Radyo Shak Rara Wrapup
The Radyo Shak's co-creators Richard Fleming and Jake Nussbaum get together in Red Hook for a closing discussion about the project's biggest surprises, lessons learned, ideas for improvement, and what the future holds, including their dreams for a mobile radio station that moves from neighborhood to neighborhood in Port-Au-Prince.
The Radyo Shak project spanned over 6 months and surpassed 100 individual radio programs in Haitian Kreyol, English, and French, primarily documenting the artistic community of the Grand Rue and their collaborations with the scores of visiting artists to the 2015 Ghetto Biennale, in addition to profiling many artists of the Haitian diaspora in Brooklyn. Broadcasting in FM to the local community and streaming over the internet, the pirate station became a social hub and a place for creative exchange, often in unexpected and surprising ways. The end result is a multi-voiced celebration of creativity in a starkly underserved neighborhood; a dynamic ethnography of a Haitian "lakou;" and a document of a local culture's collaboration with the international art scene.

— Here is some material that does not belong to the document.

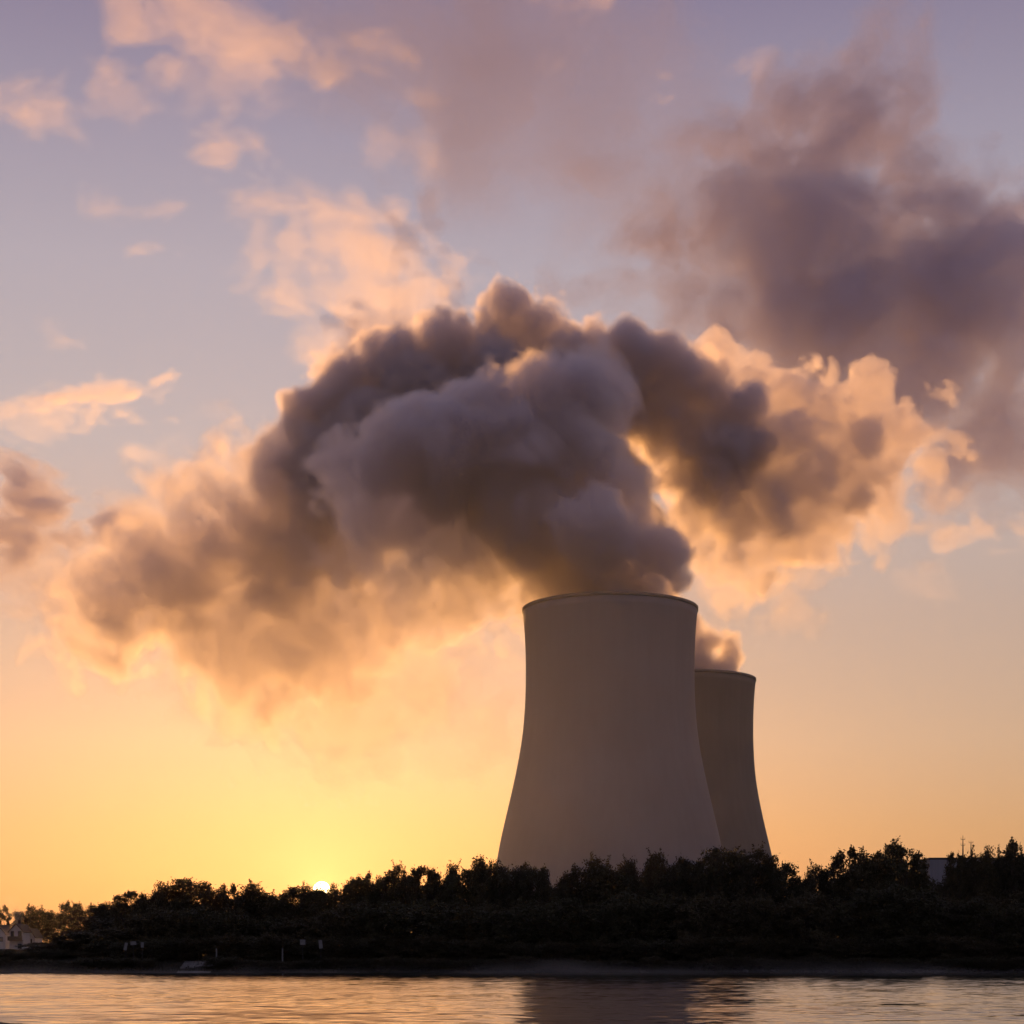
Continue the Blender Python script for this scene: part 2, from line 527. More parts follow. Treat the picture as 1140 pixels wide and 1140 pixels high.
plume_b = [
    B(725, 760, 40), B(770, 760, 52), B(806, 754, 24), B(806, 738, 22), B(793, 718, 26), B(768, 728, 30), B(738, 708, 36), B(715, 684, 40), B(705, 645, 54, 10),
    B(690, 600, 60, 20), B(640, 560, 90, 20),
    B(575, 365, 44, 30), B(545, 388, 48, 30), B(612, 375, 42, 30), B(505, 402, 58, 30), B(445, 425, 60, 30), B(395, 445, 56, 30), B(355, 475, 52, 30), B(335, 520, 50, 35, 1, 10, 0.1),
    B(405, 500, 78, 30), B(368, 510, 66, 30, 1, 8, .15), B(335, 500, 52, 32, 1, 9, .13), B(430, 485, 70, 30), B(365, 555, 62, 30, 1, 11, .12, 1.2), B(318, 540, 50, 34, 1, 16, .09, 1.3), B(345, 600, 50, 34, 1, 18, .07, 1.5), B(470, 480, 80, 30), B(440, 540, 70, 30), B(560, 440, 80, 30), B(640, 420, 66, 30), B(655, 392, 44, 30), B(695, 405, 50, 30),
    B(735, 420, 50, 30, 1, 8), B(770, 440, 52, 30, 1, 8), B(690, 450, 60, 30), B(765, 490, 52, 30, 1, 8), B(740, 470, 56, 30), B(800, 505, 66, 30, 1, 9, .15), B(842, 545, 58, 34, 1, 12, .13, 1.2), B(880, 500, 46, 36, 1, 11, .12, 1.3), B(905, 538, 36, 38, 1, 12, .10, 1.4), B(752, 530, 36, 30, 1, 8), B(770, 575, 36, 30, 1, 9, .13), B(780, 540, 48, 30, 1, 10, 0.15), B(810, 470, 54, 30, 1, 9, 0.15),
    B(845, 510, 54, 32, 1, 11, 0.13, 1.2), B(885, 530, 42, 34, 1, 12, 0.11, 1.4), B(815, 570, 50, 32, 1, 13, 0.11, 1.4), B(860, 570, 46, 34, 1, 14, 0.09, 1.6), B(795, 600, 34, 32, 1, 12, 0.07, 1.4),
    # the torn, sunlit left flank
    B(385, 604, 84, 55, 0.9, 19, 0.097, 1.54), B(335, 544, 70, 60, 0.9, 19, 0.097, 1.54), B(310, 609, 96, 60, 0.9, 26, 0.085, 1.75),
    B(240, 609, 84, 65, 0.9, 28, 0.078, 1.95), B(195, 646, 94, 70, 0.9, 30, 0.078, 1.95), B(130, 676, 80, 75, 0.9, 30, 0.075, 1.95),
    B(95, 704, 58, 75, 0.9, 28, 0.054, 2.06), B(270, 704, 106, 70, 0.8, 39, 0.070, 1.95), B(350, 704, 106, 65, 0.8, 39, 0.066, 1.95),
    B(285, 764, 86, 70, 0.7, 39, 0.048, 2.17), B(430, 674, 94, 60, 0.8, 37, 0.059, 1.95), B(510, 659, 76, 55, 0.8, 30, 0.066, 1.95),
    B(470, 759, 98, 65, 0.7, 48, 0.022, 2.17), B(525, 799, 74, 65, 0.7, 44, 0.016, 2.17), B(385, 784, 100, 65, 0.7, 48, 0.030, 2.17),
    B(180, 579, 54, 75, 0.9, 30, 0.044, 2.06), B(565, 709, 48, 65, 0.6, 28, 0.021, 2.28), B(60, 644, 54, 80, 0.7, 33, 0.020, 2.28),
    B(265, 510, 40, 40, 0.9, 24, 0.048, 2.20), B(215, 560, 44, 50, 0.9, 26, 0.048, 2.20), B(275, 555, 60, 45, 0.9, 24, 0.068, 1.87),
    # the sunlit right-hand billows
    B(798, 402, 31, 60, 0.7, 5, 0.13), B(828, 430, 45, 60, 0.7, 6, 0.12, 1.1), B(872, 455, 54, 60, 0.6, 7, 0.11, 1.2), B(918, 468, 58, 65, 0.6, 7, 0.11, 1.3),
    B(962, 452, 47, 65, 0.6, 6, 0.12, 1.1), B(992, 484, 50, 65, 0.6, 7, 0.11, 1.3), B(1028, 510, 44, 65, 0.6, 12, 0.07, 2.2), B(950, 525, 76, 65, 0.5, 12, 0.095, 1.6),
    B(900, 568, 82, 65, 0.5, 16, 0.085, 1.8), B(850, 605, 72, 60, 0.5, 17, 0.075, 1.8), B(985, 568, 60, 65, 0.5, 18, 0.065, 1.8), B(820, 645, 58, 55, 0.5, 24, 0.040, 2.0),
    B(885, 650, 56, 60, 0.5, 24, 0.026, 2.0), B(1045, 572, 44, 65, .6, 26, 0.022, 2.8), B(1075, 540, 34, 65, .6, 26, 0.014, 3.0), B(965, 492, 26, 40, 1, 8, 0.12, 1.4), B(960, 560, 24, 44, 1, 12, 0.08, 1.4),
]
o1 = at(679, 678, T1Y); o2 = at(762, 757, T2Y)
steam('steam_plume', plume_a, VOX, 11, 'mauve grey steam with rounded tops billowing up from the front cooling tower', 'steam plume', o1, col=STEAM_C, g=STEAM_G, thin_g=THIN_G, fine=1.2)
steam('steam_plume', plume_b, VOX * 1.2, 37, 'dark steam from the rear tower with a glowing orange left arm and cream right side', 'steam plume', o2, col=STEAM_C, g=STEAM_G, thin_g=THIN_G, fine=1.2)
# ------------------------------------------------------------------ clouds of the sky, 4 km off and half a km to 2 km up
CY = 4000.0
kc = CY / F
CLV = [(0.0002, 0.0004, 'thin_veil'), (0.0006, 0.0006, 'soft_billows'), (0.0013, 0.0012, 'billows'), (0.003, 0.003, 'thick_billows'), (0.007, 0.007, 'dense_core'), (0.015, 0.014, 'opaque_heart')]


def K(x, y, r, asp=1.0, dens=0.003, soft=60.0, dY=0.0, k=1.0):
    """A cloud patch r px high, stretched asp times sideways by a row of overlapping blobs."""
    out = []
    n = max(1, int(round((asp - 1) * 1.6)) + 1)
    for i in range(n):
        t = 0 if n == 1 else (i / (n - 1) * 2 - 1)
        out.append((x + t * r * (asp - 1), y + t * r * 0.12 * (i % 2), CY + dY, r * 1.25 * kc * (1 - 0.35 * abs(t)), 1.0, soft, dens, k))
    return out


def cloud(label, patches, seed, vox=9.0, cat='cloud', group=None, g=None, col=None, **kw):
    blobs = [b for p in patches for b in p]
    c = at(blobs[0][0], blobs[0][1], CY)
    a = dict(warp=(46.0, 22.0), lump=(34.0, 26.0, 15.0), lam=(300.0, 130.0, 60.0, 30.0), aniso=(0.75, 1, 1.5), pad=60.0)
    a.update(kw)
    return steam('sky_cloud', blobs, vox * CVOX, seed, label, cat, c, levels=CLV, g=CLOUD_G if g is None else g, col=CLOUD_C if col is None else col, group=group, **a)


LIT, MID, DARK = 0.0036, 0.006, 0.016
D2 = 0.0098
GREY = dict(g=0.02, col=(0.77, 0.755, 0.84), warp=(60.0, 40.0), lam=(460.0, 190.0, 80.0, 34.0), lump=(62.0, 44.0, 28.0), aniso=(0.85, 1, 1.1))  # darkened colour and low anisotropy stand in for shade on these clouds
cloud('long ragged peach cloud bank across the upper left of the sky', [K(200, 18, 34, 2.4, LIT), K(265, 48, 40, 2.0, LIT), K(320, 80, 34, 1.8, LIT),
      K(165, 78, 32, 1.8, LIT), K(150, 112, 26, 2.0, LIT * .8), K(230, 110, 26, 3.0, LIT * .5)], 101)
cloud('small ragged peach cloud against lavender sky at the left edge', [K(48, 126, 26, 2.2, LIT), K(15, 120, 22, 2, LIT * .6)], 102)
cloud('peach cloud tuft with a thin tail just below the long upper bank', [K(235, 158, 27, 2.0, LIT), K(285, 190, 12, 4.0, LIT * .8, 36)], 103)
cloud('faint peach cloud between the top middle haze and the steam', [K(430, 165, 32, 1.9, LIT * .7), K(480, 160, 14, 2, LIT * .5, 40)], 104)
cloud('thin level cloud streak, longer of the two at left', [K(152, 235, 9, 7.0, LIT, 30, k=0.5)], 105, 7.0)
cloud('short bright cloud streak under the longer one at left', [K(183, 284, 7, 4.5, LIT, 26, k=0.5)], 106, 6.0)
cloud('tall glowing peach cloud rising above the left shoulder of the steam', [K(300, 236, 20, 2.2, LIT), K(370, 245, 28, 2.6, LIT), K(300, 295, 28, 1.8, LIT * 1.2),
      K(345, 325, 38, 1.8, LIT * 1.2), K(400, 300, 42, 2.0, LIT), K(420, 350, 34, 2.4, MID), K(385, 375, 34, 2.0, LIT), K(490, 325, 22, 2.0, LIT)], 107)
cloud('grey cloud scrap overlapping the right flank of the tall glowing peach cloud', [K(462, 262, 26, 2.0, D2 * 1.3, 70, -150), K(430, 350, 22, 2.4, D2, 70, -150), K(490, 325, 22, 2.0, D2, 70, -150)], 141, 8.0, **GREY)  # grey patches in front turn the peach cloud's right side darker
cloud('small grey and peach cloud floating left of the steam', [K(110, 442, 22, 3.4, DARK * .8, 45), K(55, 458, 20, 3, MID, 45)], 108, 7.0)
cloud('thin level cloud wisp, higher of two beside the orange flank of the steam', [K(240, 460, 9, 3.6, LIT * .9, 30, k=.5)], 109, 7.0)
cloud('thin level cloud wisp, lower of two beside the orange flank of the steam', [K(185, 480, 10, 3.6, LIT * .9, 30, k=.5)], 129, 7.0)
cloud('low faint cloud wisp cut by the left edge just above the brown cloud', [K(18, 470, 16, 2.4, LIT * .8, 40)], 110, 7.0)
cloud('small faint cloud wisp alone in clear sky at left', [K(70, 367, 7, 3.5, LIT * .8, 24, k=.6)], 130, 7.0)
cloud('brown drifting cloud at the left edge level with the steam', [K(8, 562, 52, 1.8, DARK * 1.8, 60), K(30, 605, 34, 2.2, DARK, 60)], 111, 7.0, g=0.3)
cloud('faint brown cloud scrap at lower left beside the orange end of the steam', [K(50, 645, 28, 2.6, MID, 60)], 131, 7.0, g=0.3)
cloud('small brown cloud between the left edge cloud and the steam', [K(130, 580, 26, 2.4, DARK * 1.3, 50)], 132, 7.0, g=0.3)
cloud('great dark mauve cloud mass filling the upper right of the sky', [K(985, 70, 60, 1.6, D2 * .8, 150), K(930, 125, 70, 2.0, D2 * .8, 150), K(830, 170, 46, 2.6, D2 * .6, 150), K(740, 215, 40, 2.6, D2 * .35, 150),
      K(960, 200, 78, 1.7, D2, 150), K(1020, 180, 50, 1.4, D2 * .7, 150), K(905, 270, 78, 2.2, D2, 150), K(760, 275, 48, 2.4, D2 * .9, 140), K(690, 312, 30, 2.6, D2 * .55, 130),
      K(985, 300, 80, 1.6, D2, 150), K(840, 320, 50, 2.4, D2 * .6, 150), K(1030, 240, 60, 1.6, D2 * .8, 150)], 112, 8.0, **GREY)
cloud('heavy dark cloud bank low on the right edge above the sunlit steam', [K(1095, 275, 66, 1.8, D2, 150), K(1060, 345, 90, 2.0, D2 * 1.1, 150), K(960, 390, 76, 2.2, D2, 150), K(1130, 330, 95, 1.6, D2, 150), K(1150, 255, 70, 1.4, D2, 150), K(1010, 360, 80, 1.6, D2, 150),
      K(1115, 425, 100, 1.8, D2, 150), K(1010, 440, 80, 2.0, D2, 150), K(1110, 500, 70, 2.0, D2 * .9, 150), K(1045, 475, 50, 2.0, D2 * .7, 140), K(1140, 540, 40, 2.0, D2 * .6, 120), K(870, 375, 48, 2.6, D2 * .6, 140), K(750, 360, 36, 2.4, D2 * .6, 120)], 113, 8.0, **GREY)
cloud('thin peach cloud scraps under the mauve veil near the top middle', [K(400, 60, 20, 2.6, LIT, 50), K(450, 95, 16, 2.4, LIT * .8, 50)], 140, 8.0)
cloud('small bright cream cloud puff near the top above the dark mass', [K(850, 80, 13, 2.4, LIT * 1.6, 30, -120, .6)], 114, 6.0)
cloud('tiny cream cloud tuft, lower of two left of the dark mass', [K(740, 118, 10, 1.8, LIT * 1.5, 26, -120, .6)], 115, 6.0)
cloud('tiny cream cloud tuft, higher of two left of the dark mass', [K(733, 93, 8, 1.4, LIT * 1.5, 22, -120, .6)], 133, 6.0)
cloud('tiny cream cloud tuft alone at top middle', [K(617, 62, 9, 1.8, LIT, 26, -120, .6)], 116, 6.0)
cloud('broad thin mauve cloud veil across the top middle', [K(540, 85, 110, 2.4, LIT * .55, 260), K(650, 130, 100, 2.2, LIT * .5, 260), K(450, 40, 80, 2, LIT * .5, 220), K(610, 40, 80, 2.4, LIT * .5, 220), K(560, 170, 70, 2.4, LIT * .35, 200)], 117, 10.0, **GREY)
cloud('peach cloud strip cut by the top edge at the middle', [K(640, 2, 16, 3, LIT, 50)], 134, 8.0)
cloud('flat orange cloud shelf at the right edge under the dark bank', [K(1095, 578, 17, 5.0, MID, 40), K(1060, 540, 20, 3.0, LIT * .6, 50)], 118, 8.0)
cloud('thin pink cloud streak right of the towers under the sunlit steam', [K(1025, 655, 9, 5.0, LIT * .6, 30, k=.6)], 119, 7.0)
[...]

In this conversation, Fleming and Nussbaum reflect on the project's successes and failures, including a critical examination of their own role as visitors, and a critique of "NGO culture" and the mystification of Haiti. Most importantly, they express a deep thanks to the Atis Resiztans, Clocktower, the Ghetto Biennale, and the entire Grand Rue community for their kindness in hosting the Radyo Shak and bringing the project to life.
Interspersed throughout are recordings from the fabled rara march to the lakou Atis Resiztans from the Olaffson Hotel.